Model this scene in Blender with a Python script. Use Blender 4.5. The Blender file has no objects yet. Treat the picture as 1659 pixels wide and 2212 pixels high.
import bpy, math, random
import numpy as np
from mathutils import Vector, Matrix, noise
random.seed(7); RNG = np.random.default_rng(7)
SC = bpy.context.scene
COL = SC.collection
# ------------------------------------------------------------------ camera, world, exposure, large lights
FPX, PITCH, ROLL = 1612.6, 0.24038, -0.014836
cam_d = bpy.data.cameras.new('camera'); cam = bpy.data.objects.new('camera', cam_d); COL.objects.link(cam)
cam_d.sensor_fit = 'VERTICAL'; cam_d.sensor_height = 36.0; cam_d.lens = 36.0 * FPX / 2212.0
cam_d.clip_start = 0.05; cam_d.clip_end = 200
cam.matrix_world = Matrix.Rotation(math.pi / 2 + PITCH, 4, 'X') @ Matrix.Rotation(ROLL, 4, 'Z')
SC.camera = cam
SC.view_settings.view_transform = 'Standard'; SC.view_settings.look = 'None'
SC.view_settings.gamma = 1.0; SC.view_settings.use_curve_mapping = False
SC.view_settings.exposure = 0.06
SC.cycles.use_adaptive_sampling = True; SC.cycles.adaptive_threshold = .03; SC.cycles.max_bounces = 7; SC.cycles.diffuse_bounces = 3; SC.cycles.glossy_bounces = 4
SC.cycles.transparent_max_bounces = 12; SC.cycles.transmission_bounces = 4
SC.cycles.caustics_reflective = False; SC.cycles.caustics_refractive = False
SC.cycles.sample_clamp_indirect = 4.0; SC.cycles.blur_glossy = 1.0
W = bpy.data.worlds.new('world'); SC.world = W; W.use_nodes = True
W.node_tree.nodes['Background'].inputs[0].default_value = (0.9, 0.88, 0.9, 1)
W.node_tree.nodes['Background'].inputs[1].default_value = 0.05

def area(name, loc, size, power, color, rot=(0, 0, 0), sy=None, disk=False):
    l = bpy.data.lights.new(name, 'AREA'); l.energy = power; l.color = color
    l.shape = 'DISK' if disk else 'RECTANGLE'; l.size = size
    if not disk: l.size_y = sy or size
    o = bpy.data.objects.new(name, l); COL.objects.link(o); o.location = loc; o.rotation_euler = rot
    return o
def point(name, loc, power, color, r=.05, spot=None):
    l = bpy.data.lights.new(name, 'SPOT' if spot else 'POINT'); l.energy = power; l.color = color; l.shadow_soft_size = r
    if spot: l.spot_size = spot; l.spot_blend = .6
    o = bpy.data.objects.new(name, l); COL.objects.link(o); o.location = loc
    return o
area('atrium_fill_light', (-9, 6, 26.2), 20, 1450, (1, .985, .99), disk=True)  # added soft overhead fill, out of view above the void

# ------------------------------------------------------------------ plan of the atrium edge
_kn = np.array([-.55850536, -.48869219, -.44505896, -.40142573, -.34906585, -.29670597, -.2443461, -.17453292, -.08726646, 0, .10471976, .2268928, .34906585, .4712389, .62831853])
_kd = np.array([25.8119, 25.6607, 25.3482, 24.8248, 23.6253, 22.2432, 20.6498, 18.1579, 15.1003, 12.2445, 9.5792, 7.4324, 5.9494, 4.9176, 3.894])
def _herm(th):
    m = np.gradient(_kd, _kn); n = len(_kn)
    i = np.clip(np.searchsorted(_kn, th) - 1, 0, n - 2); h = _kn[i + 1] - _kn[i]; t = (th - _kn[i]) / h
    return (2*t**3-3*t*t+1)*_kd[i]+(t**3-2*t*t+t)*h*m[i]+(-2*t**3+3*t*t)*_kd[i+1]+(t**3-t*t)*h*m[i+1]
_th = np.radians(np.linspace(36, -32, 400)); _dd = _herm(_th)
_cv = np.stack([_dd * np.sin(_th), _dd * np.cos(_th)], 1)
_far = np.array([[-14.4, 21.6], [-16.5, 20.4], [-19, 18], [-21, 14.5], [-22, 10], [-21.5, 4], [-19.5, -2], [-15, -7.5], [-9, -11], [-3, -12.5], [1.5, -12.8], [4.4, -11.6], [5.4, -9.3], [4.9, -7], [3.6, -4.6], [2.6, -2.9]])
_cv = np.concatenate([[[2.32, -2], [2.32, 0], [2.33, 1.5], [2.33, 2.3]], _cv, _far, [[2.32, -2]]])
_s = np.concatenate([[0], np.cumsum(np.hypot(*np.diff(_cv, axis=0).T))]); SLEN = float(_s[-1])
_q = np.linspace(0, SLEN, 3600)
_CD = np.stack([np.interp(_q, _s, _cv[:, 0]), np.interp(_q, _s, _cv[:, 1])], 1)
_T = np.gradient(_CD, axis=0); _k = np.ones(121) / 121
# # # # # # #
### Task instructions
Restate the listing above word for word.

### Response
Model this scene in Blender with a Python script. Use Blender 4.5. The Blender file has no objects yet. Treat the picture as 1659 pixels wide and 2212 pixels high.
import bpy, math, random
import numpy as np
from mathutils import Vector, Matrix, noise
random.seed(7); RNG = np.random.default_rng(7)
SC = bpy.context.scene
COL = SC.collection
# ------------------------------------------------------------------ camera, world, exposure, large lights
FPX, PITCH, ROLL = 1612.6, 0.24038, -0.014836
cam_d = bpy.data.cameras.new('camera'); cam = bpy.data.objects.new('camera', cam_d); COL.objects.link(cam)
cam_d.sensor_fit = 'VERTICAL'; cam_d.sensor_height = 36.0; cam_d.lens = 36.0 * FPX / 2212.0
cam_d.clip_start = 0.05; cam_d.clip_end = 200
cam.matrix_world = Matrix.Rotation(math.pi / 2 + PITCH, 4, 'X') @ Matrix.Rotation(ROLL, 4, 'Z')
SC.camera = cam
SC.view_settings.view_transform = 'Standard'; SC.view_settings.look = 'None'
SC.view_settings.gamma = 1.0; SC.view_settings.use_curve_mapping = False
SC.view_settings.exposure = 0.06
SC.cycles.use_adaptive_sampling = True; SC.cycles.adaptive_threshold = .03; SC.cycles.max_bounces = 7; SC.cycles.diffuse_bounces = 3; SC.cycles.glossy_bounces = 4
SC.cycles.transparent_max_bounces = 12; SC.cycles.transmission_bounces = 4
SC.cycles.caustics_reflective = False; SC.cycles.caustics_refractive = False
SC.cycles.sample_clamp_indirect = 4.0; SC.cycles.blur_glossy = 1.0
W = bpy.data.worlds.new('world'); SC.world = W; W.use_nodes = True
W.node_tree.nodes['Background'].inputs[0].default_value = (0.9, 0.88, 0.9, 1)
W.node_tree.nodes['Background'].inputs[1].default_value = 0.05

def area(name, loc, size, power, color, rot=(0, 0, 0), sy=None, disk=False):
    l = bpy.data.lights.new(name, 'AREA'); l.energy = power; l.color = color
    l.shape = 'DISK' if disk else 'RECTANGLE'; l.size = size
    if not disk: l.size_y = sy or size
    o = bpy.data.objects.new(name, l); COL.objects.link(o); o.location = loc; o.rotation_euler = rot
    return o
def point(name, loc, power, color, r=.05, spot=None):
    l = bpy.data.lights.new(name, 'SPOT' if spot else 'POINT'); l.energy = power; l.color = color; l.shadow_soft_size = r
    if spot: l.spot_size = spot; l.spot_blend = .6
    o = bpy.data.objects.new(name, l); COL.objects.link(o); o.location = loc
    return o
area('atrium_fill_light', (-9, 6, 26.2), 20, 1450, (1, .985, .99), disk=True)  # added soft overhead fill, out of view above the void

# ------------------------------------------------------------------ plan of the atrium edge
_kn = np.array([-.55850536, -.48869219, -.44505896, -.40142573, -.34906585, -.29670597, -.2443461, -.17453292, -.08726646, 0, .10471976, .2268928, .34906585, .4712389, .62831853])
_kd = np.array([25.8119, 25.6607, 25.3482, 24.8248, 23.6253, 22.2432, 20.6498, 18.1579, 15.1003, 12.2445, 9.5792, 7.4324, 5.9494, 4.9176, 3.894])
def _herm(th):
    m = np.gradient(_kd, _kn); n = len(_kn)
    i = np.clip(np.searchsorted(_kn, th) - 1, 0, n - 2); h = _kn[i + 1] - _kn[i]; t = (th - _kn[i]) / h
    return (2*t**3-3*t*t+1)*_kd[i]+(t**3-2*t*t+t)*h*m[i]+(-2*t**3+3*t*t)*_kd[i+1]+(t**3-t*t)*h*m[i+1]
_th = np.radians(np.linspace(36, -32, 400)); _dd = _herm(_th)
_cv = np.stack([_dd * np.sin(_th), _dd * np.cos(_th)], 1)
_far = np.array([[-14.4, 21.6], [-16.5, 20.4], [-19, 18], [-21, 14.5], [-22, 10], [-21.5, 4], [-19.5, -2], [-15, -7.5], [-9, -11], [-3, -12.5], [1.5, -12.8], [4.4, -11.6], [5.4, -9.3], [4.9, -7], [3.6, -4.6], [2.6, -2.9]])
_cv = np.concatenate([[[2.32, -2], [2.32, 0], [2.33, 1.5], [2.33, 2.3]], _cv, _far, [[2.32, -2]]])
_s = np.concatenate([[0], np.cumsum(np.hypot(*np.diff(_cv, axis=0).T))]); SLEN = float(_s[-1])
_q = np.linspace(0, SLEN, 3600)
_CD = np.stack([np.interp(_q, _s, _cv[:, 0]), np.interp(_q, _s, _cv[:, 1])], 1)
_T = np.gradient(_CD, axis=0); _k = np.ones(121) / 121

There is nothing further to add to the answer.